Restate each line of the listing exactly, without carrying over any pictures.

#### [Data extract]
┄┄┄┄┄┄

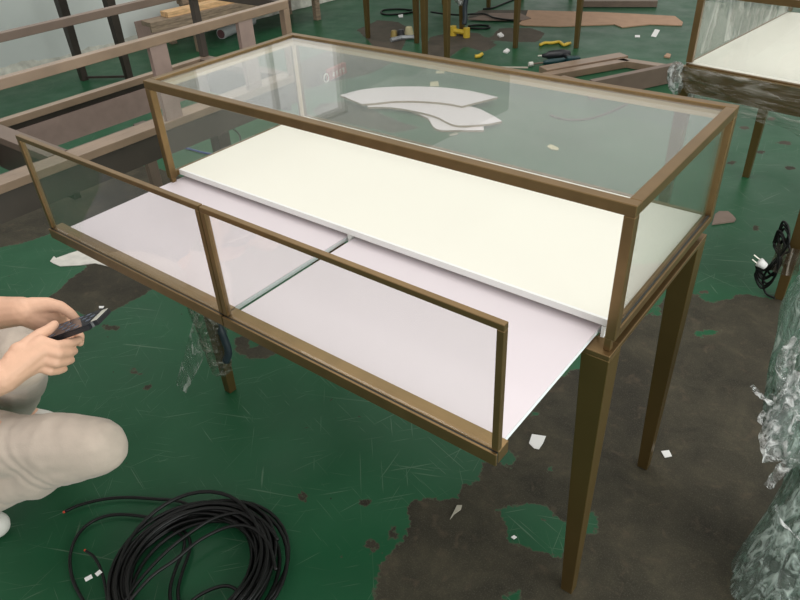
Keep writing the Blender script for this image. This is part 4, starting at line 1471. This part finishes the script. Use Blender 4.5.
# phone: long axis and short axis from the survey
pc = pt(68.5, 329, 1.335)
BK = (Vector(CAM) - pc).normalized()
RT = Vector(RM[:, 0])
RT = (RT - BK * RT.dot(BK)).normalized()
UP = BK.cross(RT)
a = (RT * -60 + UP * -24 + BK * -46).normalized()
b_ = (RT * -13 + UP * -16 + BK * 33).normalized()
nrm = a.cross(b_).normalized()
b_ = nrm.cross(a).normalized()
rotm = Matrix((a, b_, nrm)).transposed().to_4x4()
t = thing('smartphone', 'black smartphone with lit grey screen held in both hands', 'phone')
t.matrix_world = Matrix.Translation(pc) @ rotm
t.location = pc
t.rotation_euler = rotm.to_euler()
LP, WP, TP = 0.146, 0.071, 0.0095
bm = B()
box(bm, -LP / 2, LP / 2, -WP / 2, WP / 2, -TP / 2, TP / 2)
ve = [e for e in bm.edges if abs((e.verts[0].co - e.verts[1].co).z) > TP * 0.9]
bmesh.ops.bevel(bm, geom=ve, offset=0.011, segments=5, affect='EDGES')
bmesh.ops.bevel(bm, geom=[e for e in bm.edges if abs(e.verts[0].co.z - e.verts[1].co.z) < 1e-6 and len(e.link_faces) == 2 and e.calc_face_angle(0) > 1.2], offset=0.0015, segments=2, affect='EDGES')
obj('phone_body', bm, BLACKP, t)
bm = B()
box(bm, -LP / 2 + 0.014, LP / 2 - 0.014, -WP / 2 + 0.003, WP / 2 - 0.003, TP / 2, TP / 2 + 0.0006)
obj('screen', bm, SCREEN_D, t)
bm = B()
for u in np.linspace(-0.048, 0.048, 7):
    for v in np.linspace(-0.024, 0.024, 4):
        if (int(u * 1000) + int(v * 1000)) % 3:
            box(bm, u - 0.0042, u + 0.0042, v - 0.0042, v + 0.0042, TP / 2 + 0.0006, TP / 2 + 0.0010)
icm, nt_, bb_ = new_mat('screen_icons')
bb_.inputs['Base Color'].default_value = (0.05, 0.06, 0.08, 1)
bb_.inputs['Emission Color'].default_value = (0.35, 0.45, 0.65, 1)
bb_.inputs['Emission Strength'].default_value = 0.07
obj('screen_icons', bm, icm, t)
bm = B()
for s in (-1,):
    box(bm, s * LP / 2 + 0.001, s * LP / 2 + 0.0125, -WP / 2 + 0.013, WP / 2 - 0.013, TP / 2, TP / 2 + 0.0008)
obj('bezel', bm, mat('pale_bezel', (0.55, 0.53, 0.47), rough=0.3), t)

┄┄┄┄┄┄

#### [Worked answer]
Keep writing the Blender script for this image. This is part 4, starting at line 1471. This part finishes the script. Use Blender 4.5.
# phone: long axis and short axis from the survey
pc = pt(68.5, 329, 1.335)
BK = (Vector(CAM) - pc).normalized()
RT = Vector(RM[:, 0])
RT = (RT - BK * RT.dot(BK)).normalized()
UP = BK.cross(RT)
a = (RT * -60 + UP * -24 + BK * -46).normalized()
b_ = (RT * -13 + UP * -16 + BK * 33).normalized()
nrm = a.cross(b_).normalized()
b_ = nrm.cross(a).normalized()
rotm = Matrix((a, b_, nrm)).transposed().to_4x4()
t = thing('smartphone', 'black smartphone with lit grey screen held in both hands', 'phone')
t.matrix_world = Matrix.Translation(pc) @ rotm
t.location = pc
t.rotation_euler = rotm.to_euler()
LP, WP, TP = 0.146, 0.071, 0.0095
bm = B()
box(bm, -LP / 2, LP / 2, -WP / 2, WP / 2, -TP / 2, TP / 2)
ve = [e for e in bm.edges if abs((e.verts[0].co - e.verts[1].co).z) > TP * 0.9]
bmesh.ops.bevel(bm, geom=ve, offset=0.011, segments=5, affect='EDGES')
bmesh.ops.bevel(bm, geom=[e for e in bm.edges if abs(e.verts[0].co.z - e.verts[1].co.z) < 1e-6 and len(e.link_faces) == 2 and e.calc_face_angle(0) > 1.2], offset=0.0015, segments=2, affect='EDGES')
obj('phone_body', bm, BLACKP, t)
bm = B()
box(bm, -LP / 2 + 0.014, LP / 2 - 0.014, -WP / 2 + 0.003, WP / 2 - 0.003, TP / 2, TP / 2 + 0.0006)
obj('screen', bm, SCREEN_D, t)
bm = B()
for u in np.linspace(-0.048, 0.048, 7):
    for v in np.linspace(-0.024, 0.024, 4):
        if (int(u * 1000) + int(v * 1000)) % 3:
            box(bm, u - 0.0042, u + 0.0042, v - 0.0042, v + 0.0042, TP / 2 + 0.0006, TP / 2 + 0.0010)
icm, nt_, bb_ = new_mat('screen_icons')
bb_.inputs['Base Color'].default_value = (0.05, 0.06, 0.08, 1)
bb_.inputs['Emission Color'].default_value = (0.35, 0.45, 0.65, 1)
bb_.inputs['Emission Strength'].default_value = 0.07
obj('screen_icons', bm, icm, t)
bm = B()
for s in (-1,):
    box(bm, s * LP / 2 + 0.001, s * LP / 2 + 0.0125, -WP / 2 + 0.013, WP / 2 - 0.013, TP / 2, TP / 2 + 0.0008)
obj('bezel', bm, mat('pale_bezel', (0.55, 0.53, 0.47), rough=0.3), t)